One of the things that bugs me about Culture War Politics is the obsession with finding offence in such petty things. Mountains out of molehills and all that.

Today, we have a local New Zealand example of that. Specifically, the media furore about a Winston Churchill painting being moved:


The Green Party apparently didn’t want the painting outside their parliamentary offices, so filed a request for it to be moved. They want a Dunedin artist’s work instead. The media have latched onto this as evidence of Absurdity and Historical Ignorance.

Good grief. The Greens want to move the painting, not destroy it. I am equally sure that the National Party would not want a portrait of, say, Karl Marx outside their offices… so, honestly, the Greens are quite right here. Nothing to see. Paintings are moved all the time – this is not remotely on the same level as the overseas statue issue.

The bigger problem is that the Culture War blowhards on both sides have gotten to work – one finding grievous offence, the other seeing this as a Magnificent Strike Against Racist Old Men. The former need to stop channelling the Daily Mail. The latter need to realise what Churchill’s portrait actually represents.

Yes, James Shaw is quite right. Winston Churchill was a racist (and a redbaiter), and if the Greens don’t want him outside their offices then that is only fair. Even by the standards of his time, Churchill’s views were often risque. But in wider terms, having portraits of Churchill around is actually about more than racism and colonialism. Churchill (so far as I know) is the only British politician ever featured on a New Zealand postage stamp, and that is not an accident.

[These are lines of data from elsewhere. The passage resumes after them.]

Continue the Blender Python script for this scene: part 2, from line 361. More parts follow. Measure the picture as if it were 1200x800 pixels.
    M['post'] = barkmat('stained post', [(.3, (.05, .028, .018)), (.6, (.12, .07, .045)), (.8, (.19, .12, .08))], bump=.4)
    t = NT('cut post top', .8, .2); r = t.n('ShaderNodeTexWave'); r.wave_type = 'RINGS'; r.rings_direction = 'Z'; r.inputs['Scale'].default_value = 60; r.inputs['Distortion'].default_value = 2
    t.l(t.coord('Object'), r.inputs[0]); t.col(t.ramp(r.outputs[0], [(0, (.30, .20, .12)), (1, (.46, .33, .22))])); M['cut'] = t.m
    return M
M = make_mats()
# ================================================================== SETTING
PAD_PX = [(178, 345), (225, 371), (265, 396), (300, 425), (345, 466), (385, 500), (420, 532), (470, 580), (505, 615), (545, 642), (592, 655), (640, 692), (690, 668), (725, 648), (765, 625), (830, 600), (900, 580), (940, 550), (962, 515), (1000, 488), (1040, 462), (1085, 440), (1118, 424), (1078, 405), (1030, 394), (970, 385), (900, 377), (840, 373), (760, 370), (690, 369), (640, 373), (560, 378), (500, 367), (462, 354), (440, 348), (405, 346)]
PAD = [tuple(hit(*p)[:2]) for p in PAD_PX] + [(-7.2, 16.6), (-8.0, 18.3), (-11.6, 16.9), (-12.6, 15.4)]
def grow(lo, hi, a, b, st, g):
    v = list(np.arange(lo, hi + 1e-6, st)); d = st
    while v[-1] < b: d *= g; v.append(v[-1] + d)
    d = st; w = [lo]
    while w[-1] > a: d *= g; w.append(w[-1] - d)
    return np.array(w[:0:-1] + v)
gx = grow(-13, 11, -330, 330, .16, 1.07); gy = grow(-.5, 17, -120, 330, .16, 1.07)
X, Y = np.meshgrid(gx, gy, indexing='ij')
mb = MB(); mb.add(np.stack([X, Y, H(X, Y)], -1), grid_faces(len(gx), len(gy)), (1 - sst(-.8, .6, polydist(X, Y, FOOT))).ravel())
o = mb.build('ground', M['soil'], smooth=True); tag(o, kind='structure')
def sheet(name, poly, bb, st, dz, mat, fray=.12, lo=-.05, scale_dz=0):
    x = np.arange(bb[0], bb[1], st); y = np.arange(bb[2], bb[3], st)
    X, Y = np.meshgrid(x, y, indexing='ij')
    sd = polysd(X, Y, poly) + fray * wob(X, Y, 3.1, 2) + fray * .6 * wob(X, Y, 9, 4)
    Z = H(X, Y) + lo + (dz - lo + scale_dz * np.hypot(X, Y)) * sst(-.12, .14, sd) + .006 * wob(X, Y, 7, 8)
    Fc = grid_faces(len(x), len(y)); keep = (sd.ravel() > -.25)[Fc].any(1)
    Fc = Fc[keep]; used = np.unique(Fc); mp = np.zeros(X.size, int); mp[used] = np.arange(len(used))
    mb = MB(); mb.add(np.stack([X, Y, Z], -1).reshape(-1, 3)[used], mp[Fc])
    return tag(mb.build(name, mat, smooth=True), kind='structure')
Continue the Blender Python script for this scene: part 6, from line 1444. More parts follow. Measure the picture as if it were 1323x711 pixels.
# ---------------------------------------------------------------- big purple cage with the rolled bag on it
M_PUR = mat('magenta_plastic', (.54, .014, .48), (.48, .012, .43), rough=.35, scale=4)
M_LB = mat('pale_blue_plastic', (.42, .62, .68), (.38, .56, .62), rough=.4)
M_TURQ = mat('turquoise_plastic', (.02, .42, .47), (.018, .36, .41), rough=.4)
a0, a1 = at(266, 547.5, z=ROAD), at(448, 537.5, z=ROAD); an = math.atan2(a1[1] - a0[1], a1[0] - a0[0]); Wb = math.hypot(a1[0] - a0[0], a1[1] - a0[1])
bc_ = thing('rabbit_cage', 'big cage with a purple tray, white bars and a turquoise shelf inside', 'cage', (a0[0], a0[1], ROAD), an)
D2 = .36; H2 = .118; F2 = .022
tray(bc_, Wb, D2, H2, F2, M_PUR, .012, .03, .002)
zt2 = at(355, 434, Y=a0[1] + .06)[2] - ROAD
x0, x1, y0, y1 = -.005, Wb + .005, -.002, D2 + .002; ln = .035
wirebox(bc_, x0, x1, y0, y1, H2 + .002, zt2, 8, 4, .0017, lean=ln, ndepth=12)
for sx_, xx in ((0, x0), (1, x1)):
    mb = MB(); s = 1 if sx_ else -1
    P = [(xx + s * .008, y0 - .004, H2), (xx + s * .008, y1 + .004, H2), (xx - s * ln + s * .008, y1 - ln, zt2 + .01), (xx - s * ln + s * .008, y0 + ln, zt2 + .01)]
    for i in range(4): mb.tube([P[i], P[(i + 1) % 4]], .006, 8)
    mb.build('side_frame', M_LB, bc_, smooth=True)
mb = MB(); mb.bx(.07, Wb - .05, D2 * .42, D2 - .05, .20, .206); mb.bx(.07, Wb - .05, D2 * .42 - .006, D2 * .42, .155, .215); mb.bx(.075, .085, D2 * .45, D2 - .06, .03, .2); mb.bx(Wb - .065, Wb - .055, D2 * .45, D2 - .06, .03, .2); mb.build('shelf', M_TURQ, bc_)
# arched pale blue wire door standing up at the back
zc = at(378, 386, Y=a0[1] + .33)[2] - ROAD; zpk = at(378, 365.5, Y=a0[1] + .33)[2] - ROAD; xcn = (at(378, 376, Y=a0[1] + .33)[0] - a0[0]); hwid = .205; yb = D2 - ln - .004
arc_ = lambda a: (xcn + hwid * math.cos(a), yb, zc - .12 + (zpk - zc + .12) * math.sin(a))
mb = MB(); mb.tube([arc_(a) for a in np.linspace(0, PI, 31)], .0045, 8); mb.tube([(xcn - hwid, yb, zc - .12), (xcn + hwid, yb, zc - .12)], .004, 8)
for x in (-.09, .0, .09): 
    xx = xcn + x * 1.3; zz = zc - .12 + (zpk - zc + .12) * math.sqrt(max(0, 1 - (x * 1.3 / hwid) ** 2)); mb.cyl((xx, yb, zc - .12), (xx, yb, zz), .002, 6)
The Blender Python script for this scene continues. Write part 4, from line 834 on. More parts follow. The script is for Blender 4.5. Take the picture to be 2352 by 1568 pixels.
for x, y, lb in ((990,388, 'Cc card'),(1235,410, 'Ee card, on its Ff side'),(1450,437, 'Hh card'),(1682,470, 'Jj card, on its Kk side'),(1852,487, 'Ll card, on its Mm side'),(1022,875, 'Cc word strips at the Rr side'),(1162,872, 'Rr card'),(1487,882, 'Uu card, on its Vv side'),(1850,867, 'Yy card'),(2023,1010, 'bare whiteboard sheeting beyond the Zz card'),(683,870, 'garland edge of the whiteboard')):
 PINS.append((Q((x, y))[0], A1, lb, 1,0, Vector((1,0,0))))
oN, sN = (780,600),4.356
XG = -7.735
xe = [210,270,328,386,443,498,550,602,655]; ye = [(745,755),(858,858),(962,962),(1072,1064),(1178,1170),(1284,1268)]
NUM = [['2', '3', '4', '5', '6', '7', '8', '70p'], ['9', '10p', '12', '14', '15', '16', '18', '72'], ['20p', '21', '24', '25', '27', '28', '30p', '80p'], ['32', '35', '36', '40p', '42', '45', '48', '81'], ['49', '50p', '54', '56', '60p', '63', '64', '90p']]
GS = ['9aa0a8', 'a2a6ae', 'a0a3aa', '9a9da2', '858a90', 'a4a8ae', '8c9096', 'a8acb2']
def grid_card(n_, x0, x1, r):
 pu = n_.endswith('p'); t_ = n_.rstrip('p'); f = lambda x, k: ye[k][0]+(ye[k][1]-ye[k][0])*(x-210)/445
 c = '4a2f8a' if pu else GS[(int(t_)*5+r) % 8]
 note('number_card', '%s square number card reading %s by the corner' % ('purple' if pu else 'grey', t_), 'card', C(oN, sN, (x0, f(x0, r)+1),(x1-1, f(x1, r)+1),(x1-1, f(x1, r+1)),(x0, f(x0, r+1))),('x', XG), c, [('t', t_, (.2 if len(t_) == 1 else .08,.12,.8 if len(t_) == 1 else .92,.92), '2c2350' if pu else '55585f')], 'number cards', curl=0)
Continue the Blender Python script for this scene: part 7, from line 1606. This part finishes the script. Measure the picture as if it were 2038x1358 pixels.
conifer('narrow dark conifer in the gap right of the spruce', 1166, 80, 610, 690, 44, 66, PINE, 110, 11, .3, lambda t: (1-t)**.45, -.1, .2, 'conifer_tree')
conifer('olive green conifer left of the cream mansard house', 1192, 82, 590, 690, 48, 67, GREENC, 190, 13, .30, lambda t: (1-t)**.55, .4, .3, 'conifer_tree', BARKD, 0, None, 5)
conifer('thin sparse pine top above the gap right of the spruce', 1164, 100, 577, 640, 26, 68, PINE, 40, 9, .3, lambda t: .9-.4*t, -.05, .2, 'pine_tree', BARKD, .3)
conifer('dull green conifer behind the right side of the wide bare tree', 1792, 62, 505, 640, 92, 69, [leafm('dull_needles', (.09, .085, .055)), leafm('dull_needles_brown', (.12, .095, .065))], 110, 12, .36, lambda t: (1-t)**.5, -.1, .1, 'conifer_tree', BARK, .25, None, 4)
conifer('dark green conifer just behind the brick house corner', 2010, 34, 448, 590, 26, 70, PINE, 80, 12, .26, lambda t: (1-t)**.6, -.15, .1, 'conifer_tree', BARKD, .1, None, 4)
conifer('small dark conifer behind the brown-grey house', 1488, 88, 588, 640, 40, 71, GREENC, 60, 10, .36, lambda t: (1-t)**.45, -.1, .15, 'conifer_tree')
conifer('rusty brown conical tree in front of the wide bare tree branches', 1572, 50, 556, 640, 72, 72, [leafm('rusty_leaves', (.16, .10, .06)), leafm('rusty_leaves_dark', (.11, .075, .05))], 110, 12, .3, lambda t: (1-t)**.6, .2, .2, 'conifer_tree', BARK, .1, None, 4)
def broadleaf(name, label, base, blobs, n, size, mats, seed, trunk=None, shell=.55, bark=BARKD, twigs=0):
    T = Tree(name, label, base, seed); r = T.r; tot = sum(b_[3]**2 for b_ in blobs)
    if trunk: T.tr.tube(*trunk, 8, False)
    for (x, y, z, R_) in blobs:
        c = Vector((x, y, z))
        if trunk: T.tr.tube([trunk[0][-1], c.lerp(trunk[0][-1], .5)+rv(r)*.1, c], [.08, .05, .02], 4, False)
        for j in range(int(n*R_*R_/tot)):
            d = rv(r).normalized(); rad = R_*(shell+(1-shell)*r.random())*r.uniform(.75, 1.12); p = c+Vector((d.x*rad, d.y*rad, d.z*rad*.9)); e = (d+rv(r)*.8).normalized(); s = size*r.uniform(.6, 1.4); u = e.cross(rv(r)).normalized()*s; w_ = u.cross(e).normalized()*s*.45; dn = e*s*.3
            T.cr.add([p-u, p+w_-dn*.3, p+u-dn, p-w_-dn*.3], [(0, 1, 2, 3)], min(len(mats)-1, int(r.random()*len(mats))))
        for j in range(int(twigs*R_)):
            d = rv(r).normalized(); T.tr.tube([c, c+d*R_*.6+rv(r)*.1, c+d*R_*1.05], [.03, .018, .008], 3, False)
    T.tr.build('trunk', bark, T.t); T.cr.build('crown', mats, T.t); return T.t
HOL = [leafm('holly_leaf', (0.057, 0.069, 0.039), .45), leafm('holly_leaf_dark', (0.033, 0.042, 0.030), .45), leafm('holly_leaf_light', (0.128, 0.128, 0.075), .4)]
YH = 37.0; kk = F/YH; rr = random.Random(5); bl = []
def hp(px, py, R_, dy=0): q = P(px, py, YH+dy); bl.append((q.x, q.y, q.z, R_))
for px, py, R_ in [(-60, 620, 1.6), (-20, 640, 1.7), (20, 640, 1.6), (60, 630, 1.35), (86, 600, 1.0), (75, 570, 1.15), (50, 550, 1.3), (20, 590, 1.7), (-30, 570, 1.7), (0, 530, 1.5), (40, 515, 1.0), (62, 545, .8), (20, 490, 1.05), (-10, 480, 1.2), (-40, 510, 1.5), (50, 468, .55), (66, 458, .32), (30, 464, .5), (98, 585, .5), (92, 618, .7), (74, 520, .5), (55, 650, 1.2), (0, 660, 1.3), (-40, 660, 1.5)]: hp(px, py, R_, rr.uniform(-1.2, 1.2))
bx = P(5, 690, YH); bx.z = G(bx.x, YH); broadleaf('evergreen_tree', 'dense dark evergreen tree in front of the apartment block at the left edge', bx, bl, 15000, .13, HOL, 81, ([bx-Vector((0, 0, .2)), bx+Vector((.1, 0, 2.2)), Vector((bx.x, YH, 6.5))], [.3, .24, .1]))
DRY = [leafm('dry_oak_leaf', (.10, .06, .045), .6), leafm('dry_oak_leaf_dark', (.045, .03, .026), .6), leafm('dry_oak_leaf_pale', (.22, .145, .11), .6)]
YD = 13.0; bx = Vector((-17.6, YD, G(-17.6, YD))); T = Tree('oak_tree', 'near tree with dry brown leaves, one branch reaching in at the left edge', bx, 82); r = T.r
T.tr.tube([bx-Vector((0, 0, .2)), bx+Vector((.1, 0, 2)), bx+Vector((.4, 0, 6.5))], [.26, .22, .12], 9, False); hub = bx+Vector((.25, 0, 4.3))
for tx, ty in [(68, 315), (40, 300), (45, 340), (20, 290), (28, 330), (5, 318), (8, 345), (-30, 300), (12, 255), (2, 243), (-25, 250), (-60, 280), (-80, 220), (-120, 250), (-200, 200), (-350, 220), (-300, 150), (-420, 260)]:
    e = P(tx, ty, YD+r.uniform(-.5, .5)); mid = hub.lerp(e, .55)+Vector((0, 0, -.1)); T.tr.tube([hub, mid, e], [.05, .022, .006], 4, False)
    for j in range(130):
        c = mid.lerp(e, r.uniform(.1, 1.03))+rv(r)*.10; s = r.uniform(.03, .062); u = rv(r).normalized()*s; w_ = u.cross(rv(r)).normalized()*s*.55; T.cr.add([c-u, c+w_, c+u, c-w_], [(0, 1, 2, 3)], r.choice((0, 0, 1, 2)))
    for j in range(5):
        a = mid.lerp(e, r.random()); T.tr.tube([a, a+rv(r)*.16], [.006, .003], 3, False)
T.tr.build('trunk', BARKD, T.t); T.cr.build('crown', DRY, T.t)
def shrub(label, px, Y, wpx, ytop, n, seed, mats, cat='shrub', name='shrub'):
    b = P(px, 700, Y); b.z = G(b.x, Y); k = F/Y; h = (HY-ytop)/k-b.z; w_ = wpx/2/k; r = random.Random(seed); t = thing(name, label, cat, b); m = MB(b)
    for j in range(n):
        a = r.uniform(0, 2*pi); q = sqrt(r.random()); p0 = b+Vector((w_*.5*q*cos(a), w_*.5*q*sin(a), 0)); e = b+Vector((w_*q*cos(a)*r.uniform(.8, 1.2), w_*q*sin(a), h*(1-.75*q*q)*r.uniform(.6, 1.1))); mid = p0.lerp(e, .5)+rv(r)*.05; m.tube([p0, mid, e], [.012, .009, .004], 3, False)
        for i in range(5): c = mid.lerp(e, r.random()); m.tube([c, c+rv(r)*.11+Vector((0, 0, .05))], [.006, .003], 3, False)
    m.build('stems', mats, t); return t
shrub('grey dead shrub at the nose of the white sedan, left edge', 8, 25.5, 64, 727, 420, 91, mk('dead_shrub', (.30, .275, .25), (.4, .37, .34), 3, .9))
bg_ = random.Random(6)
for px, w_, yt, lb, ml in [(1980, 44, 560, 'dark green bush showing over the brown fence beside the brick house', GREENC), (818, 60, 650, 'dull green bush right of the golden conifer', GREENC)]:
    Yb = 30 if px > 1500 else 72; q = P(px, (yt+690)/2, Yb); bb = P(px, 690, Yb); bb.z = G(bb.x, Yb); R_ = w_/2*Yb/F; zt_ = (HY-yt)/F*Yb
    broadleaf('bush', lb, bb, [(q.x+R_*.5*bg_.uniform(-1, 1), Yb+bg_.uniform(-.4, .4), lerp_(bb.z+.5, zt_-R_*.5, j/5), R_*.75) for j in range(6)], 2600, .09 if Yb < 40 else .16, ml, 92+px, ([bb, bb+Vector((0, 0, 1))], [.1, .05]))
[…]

You see, these pictures aren’t simply about Churchill the Man, or even Churchill the Politician. Of course not. Why would we so lovingly remember the author of Gallipoli? No, they’re about Churchill the Idea. The Idea that Britain and her Empire – which did, of course, include New Zealand. Recall Michael Joseph Savage’s famous speech to that effect – would fight on against the might of Nazi Germany. My own paternal grandfather was in the Royal Navy during the Second World War, and he absolutely despised Churchill, but I’d say the Idea at the heart of the portrait is worth remembering. Especially in 2021, when the shadows are starting to lengthen again.

(It’s just a crying shame that you can’t really connect Clement Attlee to New Zealand in any meaningful sense… Not that the New Zealand Greens would probably approve of his views either).